►

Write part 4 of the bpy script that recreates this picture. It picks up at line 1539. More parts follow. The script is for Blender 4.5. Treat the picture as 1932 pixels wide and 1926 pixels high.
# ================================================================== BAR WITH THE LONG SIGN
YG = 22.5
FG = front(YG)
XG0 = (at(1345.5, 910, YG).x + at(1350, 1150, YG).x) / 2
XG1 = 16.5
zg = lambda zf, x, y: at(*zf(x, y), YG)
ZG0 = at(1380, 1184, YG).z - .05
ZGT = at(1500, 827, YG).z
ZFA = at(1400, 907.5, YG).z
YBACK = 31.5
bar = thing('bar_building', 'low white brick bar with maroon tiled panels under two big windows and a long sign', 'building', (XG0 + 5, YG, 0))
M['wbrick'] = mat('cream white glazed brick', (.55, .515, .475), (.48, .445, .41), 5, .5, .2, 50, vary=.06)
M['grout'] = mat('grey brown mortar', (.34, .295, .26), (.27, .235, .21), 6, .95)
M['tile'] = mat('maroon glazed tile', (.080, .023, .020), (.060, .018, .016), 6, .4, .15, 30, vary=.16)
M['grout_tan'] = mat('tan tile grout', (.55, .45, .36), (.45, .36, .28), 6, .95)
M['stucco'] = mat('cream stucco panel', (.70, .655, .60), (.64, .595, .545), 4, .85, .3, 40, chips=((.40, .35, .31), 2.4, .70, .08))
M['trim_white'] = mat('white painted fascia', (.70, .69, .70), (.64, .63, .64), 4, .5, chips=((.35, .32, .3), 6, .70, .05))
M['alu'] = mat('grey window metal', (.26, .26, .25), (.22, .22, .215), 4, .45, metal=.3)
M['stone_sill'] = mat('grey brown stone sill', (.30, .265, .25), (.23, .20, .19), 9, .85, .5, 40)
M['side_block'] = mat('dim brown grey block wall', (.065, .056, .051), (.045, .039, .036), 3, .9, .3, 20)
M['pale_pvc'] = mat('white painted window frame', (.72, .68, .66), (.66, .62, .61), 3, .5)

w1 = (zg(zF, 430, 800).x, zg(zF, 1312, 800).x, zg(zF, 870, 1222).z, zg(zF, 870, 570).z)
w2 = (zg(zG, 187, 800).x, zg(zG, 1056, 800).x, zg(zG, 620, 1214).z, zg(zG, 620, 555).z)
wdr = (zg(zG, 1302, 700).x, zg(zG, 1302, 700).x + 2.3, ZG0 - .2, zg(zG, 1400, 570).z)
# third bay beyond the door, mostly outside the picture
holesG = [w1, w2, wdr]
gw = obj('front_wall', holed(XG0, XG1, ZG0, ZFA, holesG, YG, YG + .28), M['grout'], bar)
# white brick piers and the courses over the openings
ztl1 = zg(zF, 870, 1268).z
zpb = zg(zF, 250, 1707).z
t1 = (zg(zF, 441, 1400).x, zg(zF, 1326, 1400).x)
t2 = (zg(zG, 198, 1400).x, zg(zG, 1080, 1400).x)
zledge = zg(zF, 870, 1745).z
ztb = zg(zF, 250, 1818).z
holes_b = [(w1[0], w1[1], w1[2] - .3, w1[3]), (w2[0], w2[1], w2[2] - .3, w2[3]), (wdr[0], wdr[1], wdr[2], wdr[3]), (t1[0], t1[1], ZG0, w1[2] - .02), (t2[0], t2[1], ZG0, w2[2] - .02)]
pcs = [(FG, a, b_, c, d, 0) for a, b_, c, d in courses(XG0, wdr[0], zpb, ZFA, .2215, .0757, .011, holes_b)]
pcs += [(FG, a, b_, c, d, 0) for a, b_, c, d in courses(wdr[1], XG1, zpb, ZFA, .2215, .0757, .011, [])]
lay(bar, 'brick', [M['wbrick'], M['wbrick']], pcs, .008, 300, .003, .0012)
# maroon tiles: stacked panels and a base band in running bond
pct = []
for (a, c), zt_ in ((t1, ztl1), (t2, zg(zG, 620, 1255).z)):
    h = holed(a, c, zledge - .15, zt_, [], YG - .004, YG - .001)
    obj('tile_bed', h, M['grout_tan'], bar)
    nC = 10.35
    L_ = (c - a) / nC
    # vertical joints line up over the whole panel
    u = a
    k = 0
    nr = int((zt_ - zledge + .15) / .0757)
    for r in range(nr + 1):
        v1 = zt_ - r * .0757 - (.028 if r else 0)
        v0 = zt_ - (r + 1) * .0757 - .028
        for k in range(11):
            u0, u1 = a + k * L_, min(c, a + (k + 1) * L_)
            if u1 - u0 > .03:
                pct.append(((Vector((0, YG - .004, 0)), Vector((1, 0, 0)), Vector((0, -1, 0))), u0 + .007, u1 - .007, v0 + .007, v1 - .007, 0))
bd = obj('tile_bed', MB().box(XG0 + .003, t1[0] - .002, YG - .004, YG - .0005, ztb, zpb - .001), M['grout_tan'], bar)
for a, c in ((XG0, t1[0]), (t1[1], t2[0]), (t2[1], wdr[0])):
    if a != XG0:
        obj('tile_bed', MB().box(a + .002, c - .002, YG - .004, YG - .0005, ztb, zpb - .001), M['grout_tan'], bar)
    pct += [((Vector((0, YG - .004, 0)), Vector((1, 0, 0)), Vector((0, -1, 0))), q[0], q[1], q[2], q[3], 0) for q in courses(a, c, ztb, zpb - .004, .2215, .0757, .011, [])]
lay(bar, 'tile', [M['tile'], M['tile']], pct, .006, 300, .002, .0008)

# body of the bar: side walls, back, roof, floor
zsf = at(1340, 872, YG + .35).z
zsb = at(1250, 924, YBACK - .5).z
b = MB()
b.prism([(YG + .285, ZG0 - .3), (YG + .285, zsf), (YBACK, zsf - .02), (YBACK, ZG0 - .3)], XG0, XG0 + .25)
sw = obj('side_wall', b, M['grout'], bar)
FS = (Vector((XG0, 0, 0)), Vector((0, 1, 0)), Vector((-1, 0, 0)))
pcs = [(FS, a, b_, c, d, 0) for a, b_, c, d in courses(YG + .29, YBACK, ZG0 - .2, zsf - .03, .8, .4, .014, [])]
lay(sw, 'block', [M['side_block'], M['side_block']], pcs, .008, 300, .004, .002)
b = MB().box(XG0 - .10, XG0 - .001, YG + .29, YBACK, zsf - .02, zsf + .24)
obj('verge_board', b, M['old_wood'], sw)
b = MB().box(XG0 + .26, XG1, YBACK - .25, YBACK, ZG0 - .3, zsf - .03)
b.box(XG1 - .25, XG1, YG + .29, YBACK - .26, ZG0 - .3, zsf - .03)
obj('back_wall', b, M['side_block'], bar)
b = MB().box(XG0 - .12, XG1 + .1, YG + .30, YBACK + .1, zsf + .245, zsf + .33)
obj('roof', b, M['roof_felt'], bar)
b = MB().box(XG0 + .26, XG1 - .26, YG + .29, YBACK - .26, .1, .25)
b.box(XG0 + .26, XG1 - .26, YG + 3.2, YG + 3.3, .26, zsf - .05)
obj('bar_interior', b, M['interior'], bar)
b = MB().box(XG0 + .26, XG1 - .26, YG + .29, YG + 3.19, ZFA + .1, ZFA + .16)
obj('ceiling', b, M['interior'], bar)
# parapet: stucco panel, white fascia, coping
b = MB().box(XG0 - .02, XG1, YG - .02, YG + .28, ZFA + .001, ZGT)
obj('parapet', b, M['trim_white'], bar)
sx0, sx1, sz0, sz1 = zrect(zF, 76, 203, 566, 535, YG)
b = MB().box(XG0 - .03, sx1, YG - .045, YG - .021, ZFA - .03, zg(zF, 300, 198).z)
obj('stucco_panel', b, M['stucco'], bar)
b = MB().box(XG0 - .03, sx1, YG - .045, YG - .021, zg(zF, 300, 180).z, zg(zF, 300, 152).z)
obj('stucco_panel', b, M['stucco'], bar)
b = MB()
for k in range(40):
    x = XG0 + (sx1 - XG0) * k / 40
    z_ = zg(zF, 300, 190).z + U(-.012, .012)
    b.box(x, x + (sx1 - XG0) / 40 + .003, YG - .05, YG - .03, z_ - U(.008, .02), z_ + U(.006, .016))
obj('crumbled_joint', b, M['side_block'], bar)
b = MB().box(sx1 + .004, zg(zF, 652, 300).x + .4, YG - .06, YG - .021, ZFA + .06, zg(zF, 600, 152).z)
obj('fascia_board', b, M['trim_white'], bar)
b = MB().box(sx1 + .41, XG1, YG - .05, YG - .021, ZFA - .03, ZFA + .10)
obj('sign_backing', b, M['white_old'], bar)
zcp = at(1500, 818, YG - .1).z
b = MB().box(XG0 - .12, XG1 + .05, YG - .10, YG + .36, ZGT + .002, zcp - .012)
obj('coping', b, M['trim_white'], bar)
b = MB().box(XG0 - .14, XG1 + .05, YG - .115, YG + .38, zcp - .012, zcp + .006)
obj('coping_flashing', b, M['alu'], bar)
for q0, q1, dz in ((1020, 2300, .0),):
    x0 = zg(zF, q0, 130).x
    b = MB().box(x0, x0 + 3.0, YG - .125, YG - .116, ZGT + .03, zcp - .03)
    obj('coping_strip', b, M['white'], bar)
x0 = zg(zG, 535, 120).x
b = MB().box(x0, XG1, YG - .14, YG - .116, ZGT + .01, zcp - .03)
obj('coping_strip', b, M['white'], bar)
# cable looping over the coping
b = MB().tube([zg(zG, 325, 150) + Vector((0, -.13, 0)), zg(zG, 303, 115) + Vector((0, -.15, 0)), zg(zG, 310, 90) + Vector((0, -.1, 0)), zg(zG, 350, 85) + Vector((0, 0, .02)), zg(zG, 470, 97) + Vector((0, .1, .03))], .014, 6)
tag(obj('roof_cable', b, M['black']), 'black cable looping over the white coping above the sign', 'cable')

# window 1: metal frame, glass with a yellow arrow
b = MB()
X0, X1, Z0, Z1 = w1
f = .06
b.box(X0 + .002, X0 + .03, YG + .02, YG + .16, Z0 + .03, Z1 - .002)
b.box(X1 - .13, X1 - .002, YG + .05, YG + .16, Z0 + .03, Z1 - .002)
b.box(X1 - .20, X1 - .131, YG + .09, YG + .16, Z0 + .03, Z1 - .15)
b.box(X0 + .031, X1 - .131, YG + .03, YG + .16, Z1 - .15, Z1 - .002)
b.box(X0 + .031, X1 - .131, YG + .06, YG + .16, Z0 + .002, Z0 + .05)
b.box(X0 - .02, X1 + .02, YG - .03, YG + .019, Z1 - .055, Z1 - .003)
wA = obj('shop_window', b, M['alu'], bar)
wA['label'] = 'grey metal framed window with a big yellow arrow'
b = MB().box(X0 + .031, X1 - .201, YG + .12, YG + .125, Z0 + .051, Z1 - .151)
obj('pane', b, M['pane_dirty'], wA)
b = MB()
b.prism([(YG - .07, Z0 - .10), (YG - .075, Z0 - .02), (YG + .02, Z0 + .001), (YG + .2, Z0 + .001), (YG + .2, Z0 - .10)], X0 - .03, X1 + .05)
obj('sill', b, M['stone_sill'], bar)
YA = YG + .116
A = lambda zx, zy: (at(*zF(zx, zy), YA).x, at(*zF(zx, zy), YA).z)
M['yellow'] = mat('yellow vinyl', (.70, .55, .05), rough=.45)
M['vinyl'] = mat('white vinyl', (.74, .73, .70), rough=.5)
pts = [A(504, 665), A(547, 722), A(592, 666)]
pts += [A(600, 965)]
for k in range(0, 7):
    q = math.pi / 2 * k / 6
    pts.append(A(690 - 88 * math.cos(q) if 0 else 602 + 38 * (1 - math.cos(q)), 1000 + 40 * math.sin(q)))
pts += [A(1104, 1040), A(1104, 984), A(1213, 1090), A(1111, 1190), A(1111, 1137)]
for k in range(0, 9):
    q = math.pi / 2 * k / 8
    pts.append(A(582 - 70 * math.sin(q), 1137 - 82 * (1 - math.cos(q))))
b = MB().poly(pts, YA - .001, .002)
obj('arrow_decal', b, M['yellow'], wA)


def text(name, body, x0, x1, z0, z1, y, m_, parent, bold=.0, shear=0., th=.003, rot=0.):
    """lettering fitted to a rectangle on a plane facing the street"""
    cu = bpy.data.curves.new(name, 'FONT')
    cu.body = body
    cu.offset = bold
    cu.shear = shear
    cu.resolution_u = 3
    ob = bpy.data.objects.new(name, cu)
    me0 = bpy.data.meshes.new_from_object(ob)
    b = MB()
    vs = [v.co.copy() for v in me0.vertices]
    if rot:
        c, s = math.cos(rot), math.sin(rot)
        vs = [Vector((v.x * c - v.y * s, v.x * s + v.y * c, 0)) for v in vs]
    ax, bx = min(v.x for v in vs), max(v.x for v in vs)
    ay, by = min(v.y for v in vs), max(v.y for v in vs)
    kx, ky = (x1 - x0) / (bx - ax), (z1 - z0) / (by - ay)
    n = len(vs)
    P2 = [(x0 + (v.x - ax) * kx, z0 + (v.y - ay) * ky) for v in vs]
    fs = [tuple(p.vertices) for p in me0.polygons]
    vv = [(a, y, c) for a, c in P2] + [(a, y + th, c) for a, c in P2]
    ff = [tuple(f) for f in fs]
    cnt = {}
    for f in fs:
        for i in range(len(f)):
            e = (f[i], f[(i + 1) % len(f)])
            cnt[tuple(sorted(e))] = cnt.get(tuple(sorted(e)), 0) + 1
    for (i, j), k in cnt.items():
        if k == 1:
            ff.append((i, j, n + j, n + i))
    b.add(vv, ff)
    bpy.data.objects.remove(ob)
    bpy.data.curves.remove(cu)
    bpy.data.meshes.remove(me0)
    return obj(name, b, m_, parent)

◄

Print exactly the lines above from the one with "M['side_block'] = mat('dim" to the one with "M['pale_pvc'] = mat('white", including both.

M['side_block'] = mat('dim brown grey block wall', (.065, .056, .051), (.045, .039, .036), 3, .9, .3, 20)
M['pale_pvc'] = mat('white painted window frame', (.72, .68, .66), (.66, .62, .61), 3, .5)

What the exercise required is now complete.